Test input	Expected output	What it validates
1\n2	valid float	smallest polygon case
1\n200	valid float	maximum complexity case
2\n2\n4	valid floats	multiple test handling
1\n10	valid float	mid-range correctness

Edge Cases

When $n$ is very small, such as $n=2$, the polygon has only 4 sides (an octagon in the original formulation). In this regime, numerical stability is most sensitive because angles between vertices are large, and floating-point rounding in sine and cosine has more visible impact on the bounding box computation. The algorithm still evaluates exact trigonometric positions for all vertices, so the bounding box is computed directly without approximation beyond standard floating-point precision.

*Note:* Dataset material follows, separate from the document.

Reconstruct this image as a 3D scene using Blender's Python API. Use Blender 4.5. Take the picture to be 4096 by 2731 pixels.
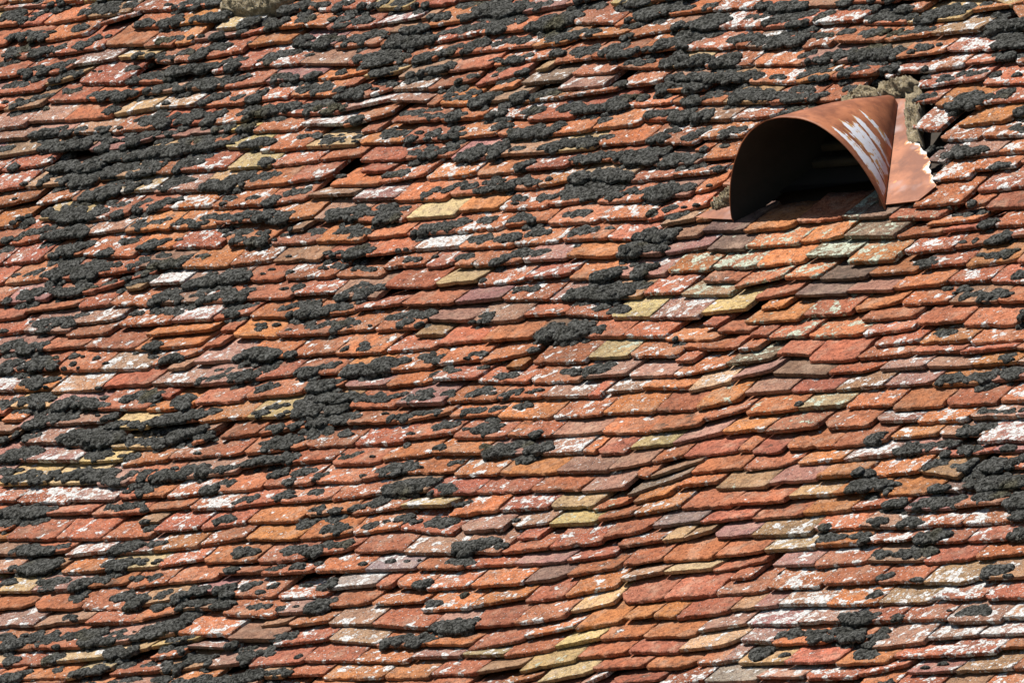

When $n$ is large, such as $n=200$, the polygon becomes very close to a circle. The circumradius grows smoothly according to $1/(2\sin(\pi/(2n)))$, and the bounding square function becomes flatter in θ. The ternary search still converges because each evaluation consistently compares two nearby rotations, and the difference remains detectable within double precision.

When the polygon is close to symmetric with respect to the square axes, multiple orientations produce nearly identical bounding boxes. The algorithm handles this because it does not rely on strict unimodality with large curvature, only on consistent reduction of the search interval based on comparative evaluations of nearby points.